Japanese government bond (JGB) yields plunged to their lowest since November 2016 on Friday after the Federal Reserve abruptly abandoned a tightening policy bias, sending U.S. bond yields sharply lower. Ten-year JGB futures gained 0.23 point to 152.96 yen in afternoon trade, with a trading volume of 18,720 lots.
ECONOMIC NEWS: Japan Overall Inflation Up 0.2% On Year In February -- Japan overall nationwide inflation was up 0.2 percent on year in February, the Ministry of Internal Affairs and Communications said on Friday, unchanged from the January reading. Japan's core consumer price index (CPI), which includes oil products but excludes volatile fresh food costs, rose 0.7% in February from a year earlier, according to the Ministry of Internal Affairs and Communications data, as the world's third-largest economy continues its years-long battle to stoke inflation. The slowdown from January's 0.8% increase was due largely to a 1.3% drop in gasoline prices, which was the first year-on-year decline since November 2016, the data showed.
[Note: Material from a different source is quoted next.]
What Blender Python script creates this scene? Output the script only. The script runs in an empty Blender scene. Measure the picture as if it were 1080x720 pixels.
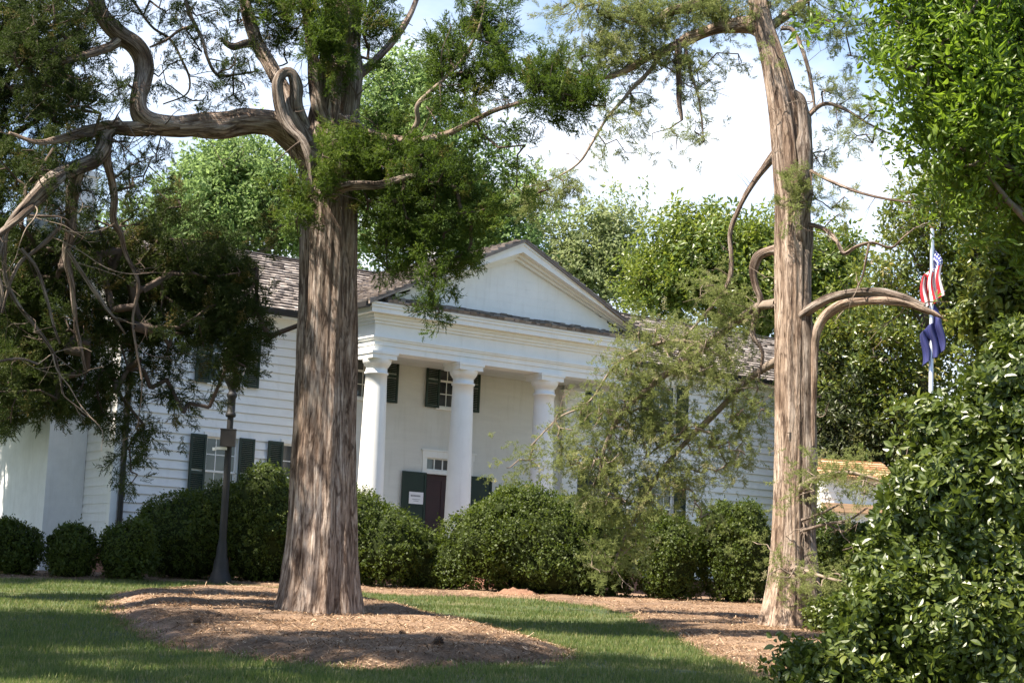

Japan Nikkei Manufacturing PMI Steady At 48.9 In March -- Japan manufacturing sector continued to contract at a steady pace with a manufacturing PMI score of 48.9, the latest survey from Nikkei revealed on Friday. That's unchanged from the February reading and it remains beneath the boom-or-bust line of 50 that separates expansion from contraction. Individually, there were further production cutbacks amid weaker new order inflows, while business confidence remained below the long-term average.